──────── Provided data

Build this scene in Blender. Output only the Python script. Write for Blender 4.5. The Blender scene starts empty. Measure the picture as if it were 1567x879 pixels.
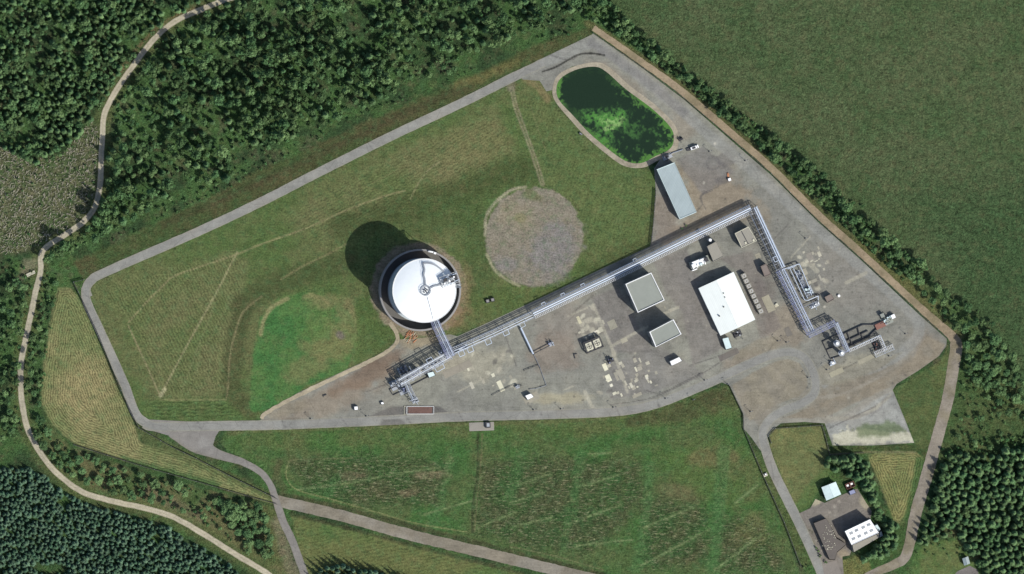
import bpy, math, random
import numpy as np
from mathutils import Vector, Matrix
from mathutils.geometry import delaunay_2d_cdt

random.seed(7); rng = np.random.default_rng(7)
SC = bpy.context.scene; COL = SC.collection
R = math.radians

# ------------------------------------------------------------------ camera
W0, H0, S = 1567.0, 879.0, 0.4                   # photo size in pixels, metres per pixel
HC = 9000.0
CAM = Vector((-0.112*HC, 0.012*HC, HC))
zc = CAM.normalized(); xc = Vector((0, 1, 0)).cross(zc).normalized(); yc = zc.cross(xc)
DIST = CAM.length
cd = bpy.data.cameras.new('camera'); cam = bpy.data.objects.new('camera', cd); COL.objects.link(cam)
cam.matrix_world = Matrix(((xc.x, yc.x, zc.x, CAM.x), (xc.y, yc.y, zc.y, CAM.y), (xc.z, yc.z, zc.z, CAM.z), (0, 0, 0, 1)))
cd.sensor_width = 36; cd.lens = 36*DIST/(W0*S); cd.clip_start = 100; cd.clip_end = 40000
SC.camera = cam
SC.render.resolution_x = 1024; SC.render.resolution_y = 574
_X, _Y, _Z, _C = (np.array(v) for v in (xc, yc, zc, CAM))

def PA(px, py, z=0.0):                           # photo pixel(s) -> place on the plane at height z
    px = np.asarray(px, float); py = np.asarray(py, float)
    u = (px-W0/2)*S; v = (H0/2-py)*S
    d = u[..., None]*_X+v[..., None]*_Y-DIST*_Z
    t = (z-_C[2])/d[..., 2]
    return _C+d*t[..., None]
def P(px, py, z=0.0):
    return Vector(PA(px, py, z))

# ------------------------------------------------------------------ light
SUNV = Vector((0.80, -0.70, 1.0)).normalized()
sd = bpy.data.lights.new('sun', 'SUN'); sd.energy = 4.3; sd.angle = R(0.5); sd.color = (1.0, 0.975, 0.925)
so = bpy.data.objects.new('sun', sd); COL.objects.link(so); so.rotation_euler = SUNV.to_track_quat('Z', 'Y').to_euler()
so.location = (0, 0, 300)
wd = bpy.data.worlds.new('World'); SC.world = wd; wd.use_nodes = True
wn = wd.node_tree; wn.nodes.clear()
sky = wn.nodes.new('ShaderNodeTexSky'); sky.sky_type = 'NISHITA'; sky.sun_disc = False; sky.air_density = .9; sky.dust_density = 1.6; sky.ozone_density = .6
sky.sun_elevation = math.asin(SUNV.z); sky.sun_rotation = math.atan2(SUNV.x, SUNV.y)
bg = wn.nodes.new('ShaderNodeBackground'); bg.inputs[1].default_value = 0.135
wo = wn.nodes.new('ShaderNodeOutputWorld')
wn.links.new(sky.outputs[0], bg.inputs[0]); wn.links.new(bg.outputs[0], wo.inputs[0])
SC.view_settings.view_transform = 'Standard'; SC.view_settings.look = 'None'
SC.view_settings.exposure = 0.15; SC.view_settings.gamma = 1
SC.render.engine = 'CYCLES'
SC.cycles.max_bounces = 4; SC.cycles.diffuse_bounces = 2

# ------------------------------------------------------------------ colour helpers
K = 1.05
def lin(c):
    c = np.asarray(c, float)/255
    return np.where(c <= .04045, c/12.92, ((c+.055)/1.055)**2.4)/K*np.array((.975, 1.0, 1.0))
def lc(*c): return tuple(float(x) for x in lin(c))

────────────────

- Directions for this task:
Identify each line holding the string "pixels", and copy it out.

- Result for this exercise:
Build this scene in Blender. Output only the Python script. Write for Blender 4.5. The Blender scene starts empty. Measure the picture as if it were 1567x879 pixels.
W0, H0, S = 1567.0, 879.0, 0.4                   # photo size in pixels, metres per pixel